◆ What to produce: Repeat exactly, please, the lines that begin at the start of the listing and end at the line holding "return obj(name, sheetgeo(S, C, flip), mat".

◆ Records with scene code:

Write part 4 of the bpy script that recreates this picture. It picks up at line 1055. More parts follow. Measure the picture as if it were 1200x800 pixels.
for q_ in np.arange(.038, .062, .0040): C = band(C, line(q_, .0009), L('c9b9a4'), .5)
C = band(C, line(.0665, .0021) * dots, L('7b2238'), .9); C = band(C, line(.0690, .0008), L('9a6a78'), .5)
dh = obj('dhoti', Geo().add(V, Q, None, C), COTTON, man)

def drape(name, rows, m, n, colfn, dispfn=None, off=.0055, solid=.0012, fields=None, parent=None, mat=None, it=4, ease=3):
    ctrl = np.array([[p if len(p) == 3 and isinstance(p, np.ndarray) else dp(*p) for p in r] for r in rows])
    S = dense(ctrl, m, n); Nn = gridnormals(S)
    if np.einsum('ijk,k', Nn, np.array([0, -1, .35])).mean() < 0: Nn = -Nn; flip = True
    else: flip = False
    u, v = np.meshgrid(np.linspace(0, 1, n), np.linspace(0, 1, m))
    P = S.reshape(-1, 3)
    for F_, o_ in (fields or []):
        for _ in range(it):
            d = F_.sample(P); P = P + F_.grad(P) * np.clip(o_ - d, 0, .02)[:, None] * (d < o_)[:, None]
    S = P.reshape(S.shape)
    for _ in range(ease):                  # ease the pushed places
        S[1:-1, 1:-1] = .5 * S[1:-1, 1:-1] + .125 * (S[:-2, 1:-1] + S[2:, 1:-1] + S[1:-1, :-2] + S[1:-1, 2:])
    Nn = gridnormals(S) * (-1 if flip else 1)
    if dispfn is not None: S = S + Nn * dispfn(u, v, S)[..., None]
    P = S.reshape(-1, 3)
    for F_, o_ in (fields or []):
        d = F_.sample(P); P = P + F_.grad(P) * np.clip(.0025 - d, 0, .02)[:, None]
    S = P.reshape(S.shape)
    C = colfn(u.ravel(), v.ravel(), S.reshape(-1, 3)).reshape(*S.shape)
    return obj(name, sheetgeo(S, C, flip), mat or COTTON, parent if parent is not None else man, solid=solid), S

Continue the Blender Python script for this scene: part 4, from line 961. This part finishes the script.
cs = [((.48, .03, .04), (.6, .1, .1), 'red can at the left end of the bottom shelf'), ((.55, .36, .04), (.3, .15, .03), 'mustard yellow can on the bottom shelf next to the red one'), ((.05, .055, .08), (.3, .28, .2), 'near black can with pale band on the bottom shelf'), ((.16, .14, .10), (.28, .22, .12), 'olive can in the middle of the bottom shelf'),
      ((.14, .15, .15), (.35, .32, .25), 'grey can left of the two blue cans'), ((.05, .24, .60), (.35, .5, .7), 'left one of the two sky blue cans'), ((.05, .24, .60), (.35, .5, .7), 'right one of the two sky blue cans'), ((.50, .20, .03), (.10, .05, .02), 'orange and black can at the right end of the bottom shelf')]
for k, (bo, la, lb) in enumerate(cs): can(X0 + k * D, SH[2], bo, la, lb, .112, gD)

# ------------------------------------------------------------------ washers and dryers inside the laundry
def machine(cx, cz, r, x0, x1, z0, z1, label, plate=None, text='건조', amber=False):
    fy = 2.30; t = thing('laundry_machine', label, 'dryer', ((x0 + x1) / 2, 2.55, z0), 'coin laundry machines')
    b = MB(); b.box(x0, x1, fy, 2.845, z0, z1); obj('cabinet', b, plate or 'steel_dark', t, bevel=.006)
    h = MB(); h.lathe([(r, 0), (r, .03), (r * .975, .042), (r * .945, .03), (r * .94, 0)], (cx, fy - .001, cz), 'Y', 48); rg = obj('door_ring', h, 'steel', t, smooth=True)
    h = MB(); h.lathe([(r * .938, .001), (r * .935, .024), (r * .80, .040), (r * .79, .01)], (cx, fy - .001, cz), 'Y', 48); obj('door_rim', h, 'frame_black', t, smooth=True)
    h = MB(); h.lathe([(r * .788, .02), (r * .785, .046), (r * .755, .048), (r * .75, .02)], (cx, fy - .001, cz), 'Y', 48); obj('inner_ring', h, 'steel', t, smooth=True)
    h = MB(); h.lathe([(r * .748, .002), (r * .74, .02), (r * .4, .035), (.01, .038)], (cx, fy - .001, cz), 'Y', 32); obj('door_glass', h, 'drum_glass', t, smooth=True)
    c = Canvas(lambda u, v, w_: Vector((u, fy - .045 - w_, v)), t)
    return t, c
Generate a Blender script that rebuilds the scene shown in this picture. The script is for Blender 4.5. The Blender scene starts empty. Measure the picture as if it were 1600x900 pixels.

◆ Solution for this exercise:
Write part 4 of the bpy script that recreates this picture. It picks up at line 1055. More parts follow. Measure the picture as if it were 1200x800 pixels.
for q_ in np.arange(.038, .062, .0040): C = band(C, line(q_, .0009), L('c9b9a4'), .5)
C = band(C, line(.0665, .0021) * dots, L('7b2238'), .9); C = band(C, line(.0690, .0008), L('9a6a78'), .5)
dh = obj('dhoti', Geo().add(V, Q, None, C), COTTON, man)

def drape(name, rows, m, n, colfn, dispfn=None, off=.0055, solid=.0012, fields=None, parent=None, mat=None, it=4, ease=3):
    ctrl = np.array([[p if len(p) == 3 and isinstance(p, np.ndarray) else dp(*p) for p in r] for r in rows])
    S = dense(ctrl, m, n); Nn = gridnormals(S)
    if np.einsum('ijk,k', Nn, np.array([0, -1, .35])).mean() < 0: Nn = -Nn; flip = True
    else: flip = False
    u, v = np.meshgrid(np.linspace(0, 1, n), np.linspace(0, 1, m))
    P = S.reshape(-1, 3)
    for F_, o_ in (fields or []):
        for _ in range(it):
            d = F_.sample(P); P = P + F_.grad(P) * np.clip(o_ - d, 0, .02)[:, None] * (d < o_)[:, None]
    S = P.reshape(S.shape)
    for _ in range(ease):                  # ease the pushed places
        S[1:-1, 1:-1] = .5 * S[1:-1, 1:-1] + .125 * (S[:-2, 1:-1] + S[2:, 1:-1] + S[1:-1, :-2] + S[1:-1, 2:])
    Nn = gridnormals(S) * (-1 if flip else 1)
    if dispfn is not None: S = S + Nn * dispfn(u, v, S)[..., None]
    P = S.reshape(-1, 3)
    for F_, o_ in (fields or []):
        d = F_.sample(P); P = P + F_.grad(P) * np.clip(.0025 - d, 0, .02)[:, None]
    S = P.reshape(S.shape)
    C = colfn(u.ravel(), v.ravel(), S.reshape(-1, 3)).reshape(*S.shape)
    return obj(name, sheetgeo(S, C, flip), mat or COTTON, parent if parent is not None else man, solid=solid), S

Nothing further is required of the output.